The decisive issue in this case is whether or not the failure of a lessee to rebuild, reconstruct or replace a factory building he had previously constructed on the leased premises, but razed to the ground through no fault of his, constitutes a violation or breach of contract when there is no fixed period therein for replacing the building and the courts have not fixed such period.
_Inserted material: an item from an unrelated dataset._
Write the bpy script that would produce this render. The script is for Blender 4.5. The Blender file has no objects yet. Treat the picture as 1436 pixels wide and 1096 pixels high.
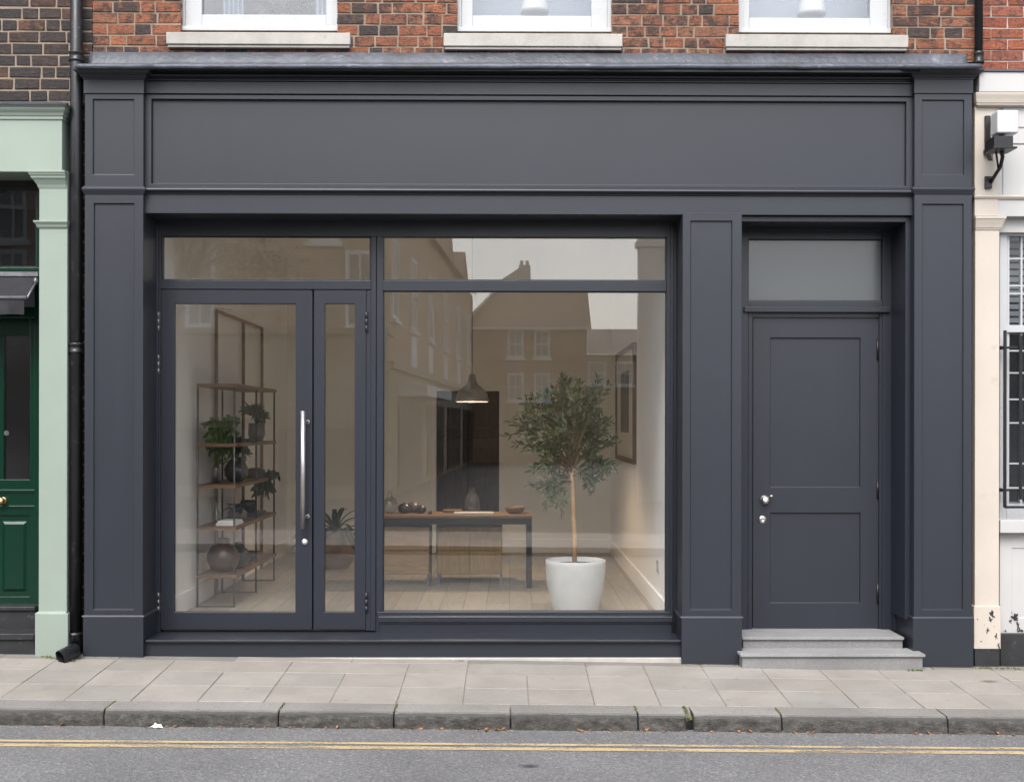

We have minutely scrutinized the lease contract and found therein no stipulation fixing for a period within which a factory building is to be constructed by the petitioner-lessee, or replaced in case of its loss or destruction. But by the nature and circumstances of their agreement it can be inferred that petitioner-lessee and respondents-lessors intended and contemplated a period within which a building for factory purposes is to be built, erected, constructed and maintained, as well as the reconstruction and replacement of the building in case of loss or destruction. This being the case, We cannot but agree with the petitioner that the only recourse left to the private respondents was to institute a judicial action to fix the period for the reconstruction and replacement of the burned factory building, in accordance with the provision of Article 1197 of the New Civil Code. Only after the courts shall have fixed that period can there be a breach or violation of the obligation to do so. The use of the leased premises for poultry and piggery yard in the meantime that the building is not yet reconstructed does not alter this conclusion (Gregorio Araneta, Inc. vs. The Philippine Sugar Estates Development Co., Ltd., L-22558, May 31, 1967, 20 SCRA 330). It is, therefore, our opinion that in the instant case there is no breach or violation of the lease contract entered into by and between the parties thereto, since the duration of the period of performance of the obligation stipulated therein has not as yet been fixed by a competent court in a proper action pursuant to the provisions of Article 1197 of the New Civil Code.
WHEREFORE, the decision of the Court of Appeals, dated September 3,1973, in CA-G.R. No. 41413-R, is set aside, and the decision of the Court of First Instance of Rizal, Caloocan City Branch, in Civil Case No. C-880, dismissing the complaint for ejectment, is hereby affirmed.
Costs against the private respondents.
SO ORDERED.
Makalintal, C.J., Castro, Teehankee and Makasiar, JJ., concur.
Muñoz Palma and Martin, JJ., took no part.